One of Wartburg’s Spanish courses, Latinos in the United States, is working with Latino students from Hampton’s high school to prepare a special project.

This new partnership was added to the course taught by Zak Montgomery, the associate professor of Spanish, to enhance the cultural learning aspect of the class. It involves nearly 50 students between the two groups.

Dr. Montgomery

Over the course of the semester, the 22 Hampton and 26 Wartburg students will work electronically in pairs, via email and skype, due to the distance of nearly 40 miles between the two communities. Their project includes researching, creating and performing a skit about historical Latino figures, and their impact on society in the U.S, at both Wartburg and Hampton’s high school later this year.

“Whenever I can put a human interaction twist on teaching culture and history, I do so thinking it’s going to be more powerful and more memorable,” Montgomery said. “The idea is that we are giving a voice to figures who have not been recognized in our history.”

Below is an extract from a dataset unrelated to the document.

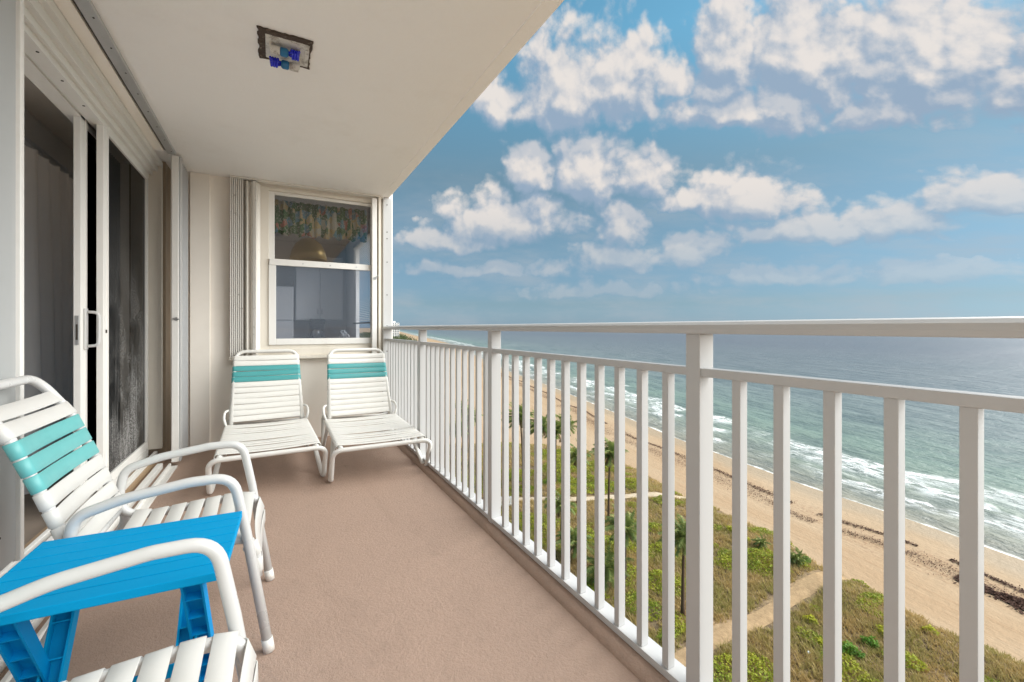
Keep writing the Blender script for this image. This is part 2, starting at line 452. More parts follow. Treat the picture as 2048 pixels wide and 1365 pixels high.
def make_sea():
    m, b, out = newmat('sea_water')
    uv = b.n('ShaderNodeUVMap').outputs[0]
    s = b.n('ShaderNodeSeparateXYZ')
    b.put(s.inputs[0], uv)
    t0 = s.outputs[1]
    warp = b.math('MULTIPLY', b.math('SUBTRACT', b.noise(b.mapping(uv, (1, .45, 1)), .045, 5, .6), .5), 22.0)
    t = b.math('ADD', t0, b.math('MULTIPLY', warp, b.step(t0, .0, 14.0)))
    # depth colour
    c = b.ramp(b.math('DIVIDE', t, 400.0), [(0.0, (0.30, 0.265, 0.20)), (0.012, (0.26, 0.255, 0.20)), (0.035, (0.215, 0.255, 0.20)), (0.075, (0.185, 0.25, 0.20)),
                                          (0.16, (0.18, 0.215, 0.20)), (0.32, (0.145, 0.165, 0.170)), (1.0, (0.112, 0.118, 0.138))])
    # patches of reef and weed below, cloud-like
    reef = b.noise(b.mapping(uv, (.5, 1.1, 1)), .055, 6, .62)
    rm = b.math('MULTIPLY', b.step(reef, .50, .66), b.math('MULTIPLY', b.step(t0, 4, 14), b.step(t0, 420, 60)))
    c = b.mix(b.math('MULTIPLY', rm, .55), c, (0.055, 0.085, 0.085))
    far = b.noise(b.mapping(uv, (.25, 1, 1)), .012, 5, .6)
    c = b.mix(b.math('MULTIPLY', b.step(far, .4, .7), .35), c, (0.07, 0.10, 0.12))
    # breaking lines of foam, long along the shore
    def foam_line(center, width, seed, cov, scale):
        wv = b.math('MULTIPLY', b.math('SUBTRACT', b.noise(b.mapping(uv, (1, .12, 1), loc=(seed * 13.7, seed, 0)), scale, 4, .62), .5), 20.0)
        d = b.math('SUBTRACT', b.math('ADD', t0, wv), center)
        body = b.math('MULTIPLY', b.step(d, width * .22, 0.0), b.step(d, -width, -width * .10))
        cover = b.step(b.noise(b.mapping(uv, (1, .05, 1), loc=(seed * 5.1, 0, 0)), .040, 4, .6), cov, cov + .12)
        return b.math('MULTIPLY', body, cover)
    lace = b.noise(b.mapping(uv, (.42, 1.0, 1)), .95, 7, .70, .9)
    lace2 = b.noise(b.mapping(uv, (.6, 1.0, 1), loc=(3, 9, 0)), .32, 5, .68, .6)
    f = None
    for i, (cn, wd, cov, sc) in enumerate([(21, 8, .41, .030), (14.5, 5, .42, .040), (8.5, 3.4, .44, .055), (29, 3.6, .56, .035), (40, 1.8, .62, .03), (58, 1.3, .66, .03)]):
        x = foam_line(cn, wd, i + 1.0, cov, sc)
        f = x if f is None else b.math('MAXIMUM', f, x)
    f = b.math('MULTIPLY', f, b.step(lace, .37, .56))
    wash = b.math('MULTIPLY', b.math('MULTIPLY', b.step(t, 1.0, 4.5), b.step(t, 24, 12)), b.step(lace2, .47, .62))
    f = b.math('MAXIMUM', f, b.math('MULTIPLY', b.math('MULTIPLY', wash, b.step(lace, .46, .64)), .30))
    edge = b.math('ADD', t0, b.math('MULTIPLY', b.math('SUBTRACT', b.noise(b.mapping(uv, (1, .2, 1)), .16, 4, .6), .5), 2.6))
    lip = b.math('MULTIPLY', b.step(edge, .15, .5), b.step(edge, 1.5, .75))
    f = b.math('MAXIMUM', f, b.math('MULTIPLY', lip, b.step(lace, .30, .52)))
    cap = b.math('MULTIPLY', b.step(b.noise(b.mapping(uv, (.35, 1, 1), loc=(7, 2, 0)), .22, 5, .7), .735, .775), b.step(t0, 20, 60))
    f = b.math('MAXIMUM', f, cap)
    c = b.mix(f, c, (0.80, 0.80, 0.78))
    # swell and chop
    sw = b.noise(b.mapping(uv, (.35, 1.0, 1)), .16, 6, .62)
    ch = b.noise(b.mapping(uv, (.5, 1.0, 1)), .9, 5, .65)
    h = b.math('ADD', b.math('MULTIPLY', sw, 2.2), b.math('MULTIPLY', ch, .5))
    h = b.math('ADD', h, b.math('MULTIPLY', f, .25))
    dark = b.math('MULTIPLY', b.step(b.math('ADD', b.math('MULTIPLY', sw, .6), b.math('MULTIPLY', ch, .4)), .56, .40), .40)  # shade of the wave troughs, mixed into the water colour
    c = b.mix(b.math('MULTIPLY', dark, b.math('SUBTRACT', 1.0, f)), c, (0.035, 0.06, 0.075))
    pbsdf(b, out, c, b.math('ADD', .30, b.math('MULTIPLY', f, .6)), .2, 0, bump(b, h, .75, 1.0))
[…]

The Latino students are part of an after-school program called Al Éxito, which means “to success.” This organization is based in Des Moines and is active in six other nearby communities such as Hampton, Ottumwa and Marshalltown.

Al Éxito’s goal is to encourage Latino youth to pursue academic success, stay in school, and hopefully attend college. Their efforts to do so include providing a curriculum of support and daily activities to prepare the students for moving on.

The Latino students visited Wartburg on Oct. 4 to meet their partners, begin preparing the project, and tour campus. Both groups also attended the Midwest premier of “The U Turn,” a documentary about the 2008 Postville immigrant raid, and even meet the filmmaker, Luis Argueta.

Alicia Urbain, a student taking the course, is excited to be part of creating the relationship between Wartburg and Al Éxito and working alongside her partner Kimberly Guillen to learn more about Latino history. Like most of the students involved with Al Éxito, Guillen’s parents are immigrants and her family has only been in this country for three years.

“This project will help educate the Waverly and Hampton communities of Latino figures that have been left out of history books,” Urbain said.  “Throughout this unique experience, I hope to encourage my partner to enjoy learning and understand that she has a place here in the United States.”

This project and partnership has been in the works since March, when Montgomery came across a link for the group’s page on Google. Montgomery said he was intrigued by Al Éxito’s similar goals and wrote a letter to the director of the Hampton group.

Over the summer, Montgomery said they met several times to discuss the potential outcomes of the partnership and officially solidified the plan just before classes started with high hopes for the ultimate outcome.

“I found that Al Éxito was in line with the things I wanted to do in my own classroom,” Montgomery said. “I hope that the high school students will bring a cultural point of view, and that my students will gain a more nuanced understanding of what the Latino experience is like in this country.”